Второе тысячелетие идет нашей культуре. Был у нас Киев, Новгород, Псков, Москва, Петербург, было изумительное зодчество и иконописное искусство, было “Слово о полку Игореве”, был Петр Первый и Александр Второй, мы на весь свет прославились нашей музыкой, литературой, в которой был Ломоносов, Державин, Кольцов, Пушкин, Толстой… Но нет, нам все мало, все не то, не то! Нам все еще подавай “самородков”, вшивых русых кудрей и дикарских рыданий от нежности. Это ли не сумасшествие, это ли не последнее непотребство по отношению к самому себе? Вот в Москве было нанесено тягчайшее оскорбление памяти Пушкина (вокруг его памятника обнесли тело Есенина), – то есть оскорбление всей русской культуре. А как отнеслась к этому русская эмиграция? Отнеслась как к делу должному, оскорбления никакого не усмотрела. Большинство пошло даже гораздо дальше: стало лить горчайшие слезы по “безвременно погибшей белой березке”, в каковую превратило оно Есенина, произведя этого маляра (правда, от природы весьма способного) чуть не в великого художника и убедив себя (в который уже раз?), что Есенины и есть подлинная соль русской земли, самый что ни на есть основной русский дух.

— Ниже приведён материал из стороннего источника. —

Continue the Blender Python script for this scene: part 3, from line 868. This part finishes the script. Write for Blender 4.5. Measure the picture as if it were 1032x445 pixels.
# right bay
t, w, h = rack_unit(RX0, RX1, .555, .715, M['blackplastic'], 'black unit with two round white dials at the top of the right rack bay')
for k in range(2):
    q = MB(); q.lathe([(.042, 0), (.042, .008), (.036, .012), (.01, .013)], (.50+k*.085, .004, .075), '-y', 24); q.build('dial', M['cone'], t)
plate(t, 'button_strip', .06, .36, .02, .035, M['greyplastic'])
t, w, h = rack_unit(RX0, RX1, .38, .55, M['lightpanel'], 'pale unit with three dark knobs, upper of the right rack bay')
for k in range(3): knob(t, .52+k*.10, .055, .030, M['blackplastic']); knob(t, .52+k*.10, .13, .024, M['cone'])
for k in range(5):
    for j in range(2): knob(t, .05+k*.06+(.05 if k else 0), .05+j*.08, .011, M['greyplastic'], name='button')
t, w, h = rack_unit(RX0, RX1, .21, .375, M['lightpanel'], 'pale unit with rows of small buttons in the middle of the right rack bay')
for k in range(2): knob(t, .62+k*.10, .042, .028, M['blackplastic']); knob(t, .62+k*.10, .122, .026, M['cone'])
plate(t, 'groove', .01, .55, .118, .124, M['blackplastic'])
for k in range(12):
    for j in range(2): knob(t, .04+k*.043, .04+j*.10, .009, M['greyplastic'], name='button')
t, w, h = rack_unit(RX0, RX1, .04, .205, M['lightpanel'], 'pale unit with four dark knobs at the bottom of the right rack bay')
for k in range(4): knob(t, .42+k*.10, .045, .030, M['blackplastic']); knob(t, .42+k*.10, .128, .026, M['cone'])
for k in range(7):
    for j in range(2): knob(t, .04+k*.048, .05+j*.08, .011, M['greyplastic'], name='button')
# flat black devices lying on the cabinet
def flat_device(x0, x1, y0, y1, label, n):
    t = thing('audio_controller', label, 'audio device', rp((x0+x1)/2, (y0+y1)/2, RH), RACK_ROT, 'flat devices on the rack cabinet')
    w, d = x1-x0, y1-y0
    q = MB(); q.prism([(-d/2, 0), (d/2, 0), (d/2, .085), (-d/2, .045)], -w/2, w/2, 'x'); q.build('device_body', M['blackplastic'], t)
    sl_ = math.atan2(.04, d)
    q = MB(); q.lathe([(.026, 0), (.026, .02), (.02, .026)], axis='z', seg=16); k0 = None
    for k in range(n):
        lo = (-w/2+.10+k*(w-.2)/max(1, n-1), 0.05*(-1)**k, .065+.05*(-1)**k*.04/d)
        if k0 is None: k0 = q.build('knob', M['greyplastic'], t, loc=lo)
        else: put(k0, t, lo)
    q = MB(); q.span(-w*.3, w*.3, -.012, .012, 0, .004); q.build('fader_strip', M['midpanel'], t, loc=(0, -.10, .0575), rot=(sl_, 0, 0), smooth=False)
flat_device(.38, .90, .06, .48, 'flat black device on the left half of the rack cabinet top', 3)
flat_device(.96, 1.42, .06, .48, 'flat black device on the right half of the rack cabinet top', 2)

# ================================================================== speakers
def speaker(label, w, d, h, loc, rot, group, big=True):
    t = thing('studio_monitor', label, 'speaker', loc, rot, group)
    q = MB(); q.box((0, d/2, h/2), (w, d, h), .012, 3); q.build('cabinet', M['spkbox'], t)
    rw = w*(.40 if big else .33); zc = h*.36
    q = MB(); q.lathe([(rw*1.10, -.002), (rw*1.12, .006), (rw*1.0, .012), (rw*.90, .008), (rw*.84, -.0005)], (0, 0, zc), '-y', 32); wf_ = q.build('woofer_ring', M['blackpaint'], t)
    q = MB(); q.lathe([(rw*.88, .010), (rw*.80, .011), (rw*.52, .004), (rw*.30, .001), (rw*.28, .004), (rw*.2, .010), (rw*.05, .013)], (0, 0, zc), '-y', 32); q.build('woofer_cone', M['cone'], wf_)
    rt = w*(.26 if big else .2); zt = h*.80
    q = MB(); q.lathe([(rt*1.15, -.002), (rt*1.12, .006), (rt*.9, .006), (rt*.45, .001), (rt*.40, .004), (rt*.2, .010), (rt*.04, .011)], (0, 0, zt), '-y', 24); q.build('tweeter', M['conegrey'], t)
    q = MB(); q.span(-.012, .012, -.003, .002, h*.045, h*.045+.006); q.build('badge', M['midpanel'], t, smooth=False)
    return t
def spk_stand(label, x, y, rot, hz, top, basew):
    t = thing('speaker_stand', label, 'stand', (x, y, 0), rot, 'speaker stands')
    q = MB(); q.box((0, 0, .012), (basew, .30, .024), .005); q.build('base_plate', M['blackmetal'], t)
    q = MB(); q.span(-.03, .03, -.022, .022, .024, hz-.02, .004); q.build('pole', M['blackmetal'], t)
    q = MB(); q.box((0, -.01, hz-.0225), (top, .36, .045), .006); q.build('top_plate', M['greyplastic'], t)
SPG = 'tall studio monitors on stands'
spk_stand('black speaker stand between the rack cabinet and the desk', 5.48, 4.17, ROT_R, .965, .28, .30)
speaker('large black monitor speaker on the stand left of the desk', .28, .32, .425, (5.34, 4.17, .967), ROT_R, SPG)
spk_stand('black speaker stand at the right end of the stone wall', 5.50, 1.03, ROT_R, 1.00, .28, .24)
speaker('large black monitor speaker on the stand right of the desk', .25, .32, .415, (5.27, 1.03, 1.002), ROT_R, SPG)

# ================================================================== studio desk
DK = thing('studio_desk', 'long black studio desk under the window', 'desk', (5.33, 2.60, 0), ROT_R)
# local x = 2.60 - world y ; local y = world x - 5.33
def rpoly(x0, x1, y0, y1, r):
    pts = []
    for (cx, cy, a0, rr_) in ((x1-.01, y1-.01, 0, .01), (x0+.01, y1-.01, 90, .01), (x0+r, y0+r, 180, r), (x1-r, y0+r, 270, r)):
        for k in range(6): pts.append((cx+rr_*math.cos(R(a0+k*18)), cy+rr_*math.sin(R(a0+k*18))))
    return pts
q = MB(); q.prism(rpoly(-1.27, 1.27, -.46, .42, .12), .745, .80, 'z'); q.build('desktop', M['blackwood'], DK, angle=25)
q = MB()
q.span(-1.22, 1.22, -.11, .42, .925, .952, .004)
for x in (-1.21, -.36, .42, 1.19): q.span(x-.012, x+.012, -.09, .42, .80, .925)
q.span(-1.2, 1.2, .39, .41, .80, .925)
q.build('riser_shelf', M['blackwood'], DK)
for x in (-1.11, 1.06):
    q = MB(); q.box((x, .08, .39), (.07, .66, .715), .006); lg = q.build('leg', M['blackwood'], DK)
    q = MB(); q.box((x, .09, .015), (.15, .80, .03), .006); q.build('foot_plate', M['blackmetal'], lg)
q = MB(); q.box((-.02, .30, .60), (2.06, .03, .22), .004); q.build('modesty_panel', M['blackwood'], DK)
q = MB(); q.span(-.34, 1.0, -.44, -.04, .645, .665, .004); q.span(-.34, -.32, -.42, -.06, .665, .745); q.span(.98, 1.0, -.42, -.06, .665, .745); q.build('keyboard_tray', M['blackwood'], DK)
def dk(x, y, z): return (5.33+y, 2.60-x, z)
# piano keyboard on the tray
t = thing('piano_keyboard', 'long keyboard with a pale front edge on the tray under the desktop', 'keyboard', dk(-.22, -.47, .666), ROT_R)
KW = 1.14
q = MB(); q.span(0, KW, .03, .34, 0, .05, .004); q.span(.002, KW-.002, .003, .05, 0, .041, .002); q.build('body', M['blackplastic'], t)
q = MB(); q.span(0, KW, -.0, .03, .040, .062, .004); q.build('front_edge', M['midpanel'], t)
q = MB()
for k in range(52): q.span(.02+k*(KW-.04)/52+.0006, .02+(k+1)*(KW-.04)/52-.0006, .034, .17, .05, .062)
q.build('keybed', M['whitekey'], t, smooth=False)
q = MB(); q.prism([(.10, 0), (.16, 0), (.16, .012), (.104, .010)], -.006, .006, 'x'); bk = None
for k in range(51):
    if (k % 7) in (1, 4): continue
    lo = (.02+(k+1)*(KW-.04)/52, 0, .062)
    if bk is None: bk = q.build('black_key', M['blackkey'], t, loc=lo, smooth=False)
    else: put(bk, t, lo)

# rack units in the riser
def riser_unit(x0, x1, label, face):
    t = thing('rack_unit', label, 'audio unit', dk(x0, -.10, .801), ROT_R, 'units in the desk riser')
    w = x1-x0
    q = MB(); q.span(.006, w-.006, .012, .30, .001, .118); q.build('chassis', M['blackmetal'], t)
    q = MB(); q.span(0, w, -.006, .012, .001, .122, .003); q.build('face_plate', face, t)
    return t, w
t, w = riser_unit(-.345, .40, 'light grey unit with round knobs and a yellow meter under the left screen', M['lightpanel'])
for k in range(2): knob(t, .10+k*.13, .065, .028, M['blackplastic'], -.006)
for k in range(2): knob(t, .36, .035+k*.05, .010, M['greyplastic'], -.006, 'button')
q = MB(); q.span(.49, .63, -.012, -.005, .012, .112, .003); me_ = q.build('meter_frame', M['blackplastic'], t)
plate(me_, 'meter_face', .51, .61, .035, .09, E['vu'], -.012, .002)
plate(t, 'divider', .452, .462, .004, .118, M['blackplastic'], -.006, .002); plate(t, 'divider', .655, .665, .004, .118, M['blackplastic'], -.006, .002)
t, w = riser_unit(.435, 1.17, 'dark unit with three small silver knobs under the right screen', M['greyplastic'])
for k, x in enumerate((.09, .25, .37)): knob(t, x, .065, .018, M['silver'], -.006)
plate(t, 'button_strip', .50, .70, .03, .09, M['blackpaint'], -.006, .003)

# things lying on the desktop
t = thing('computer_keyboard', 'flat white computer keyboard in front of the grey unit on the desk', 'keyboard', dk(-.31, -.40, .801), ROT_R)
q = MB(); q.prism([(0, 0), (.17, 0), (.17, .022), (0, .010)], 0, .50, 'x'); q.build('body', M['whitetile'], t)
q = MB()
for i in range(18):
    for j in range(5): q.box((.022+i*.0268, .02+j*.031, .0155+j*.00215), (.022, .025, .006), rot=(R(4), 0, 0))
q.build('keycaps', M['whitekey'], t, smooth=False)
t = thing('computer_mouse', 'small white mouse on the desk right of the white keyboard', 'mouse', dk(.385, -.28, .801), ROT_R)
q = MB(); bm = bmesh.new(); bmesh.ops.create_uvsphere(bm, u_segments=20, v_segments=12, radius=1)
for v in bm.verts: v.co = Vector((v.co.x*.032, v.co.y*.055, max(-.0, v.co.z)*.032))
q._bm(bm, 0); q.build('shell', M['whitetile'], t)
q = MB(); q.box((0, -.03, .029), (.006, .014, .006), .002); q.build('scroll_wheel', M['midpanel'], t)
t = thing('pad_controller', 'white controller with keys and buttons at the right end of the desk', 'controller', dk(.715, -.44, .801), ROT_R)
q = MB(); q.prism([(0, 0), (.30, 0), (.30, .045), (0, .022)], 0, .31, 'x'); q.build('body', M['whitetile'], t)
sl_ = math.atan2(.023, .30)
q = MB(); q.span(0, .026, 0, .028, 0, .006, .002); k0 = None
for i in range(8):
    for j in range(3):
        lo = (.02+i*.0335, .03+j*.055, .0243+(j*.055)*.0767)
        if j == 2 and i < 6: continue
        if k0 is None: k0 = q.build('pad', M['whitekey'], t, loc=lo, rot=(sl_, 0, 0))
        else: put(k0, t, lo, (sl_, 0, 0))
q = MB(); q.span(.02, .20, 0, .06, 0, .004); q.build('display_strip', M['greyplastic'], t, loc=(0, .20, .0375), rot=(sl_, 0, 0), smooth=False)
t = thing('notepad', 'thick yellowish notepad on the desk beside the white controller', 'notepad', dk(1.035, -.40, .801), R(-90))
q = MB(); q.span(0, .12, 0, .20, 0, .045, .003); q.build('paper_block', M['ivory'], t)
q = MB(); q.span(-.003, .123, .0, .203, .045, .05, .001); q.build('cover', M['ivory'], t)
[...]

Дело, конечно, не в Есенине и не в Есениных, а в нашем отношении к ним, к тому, из чего состоят они. Дело в очень серьезном вопросе, вытекающем из этого отношения: так что же, – значит, нам и наше десятилетнее пребывание в Европе не помогло и нас опять тянет на сиволдай, на самогон, и мы именно на него, на этот сиволдай, на самогон и должны равняться? А если так, если, например, этот самый Есенин со всеми его качествами есть и в самом деле “наш национальный поэт” (как уже сто раз писалось в эмигрантских газетах), чего же нам, позвольте спросить, воротить рыло и от большевизма?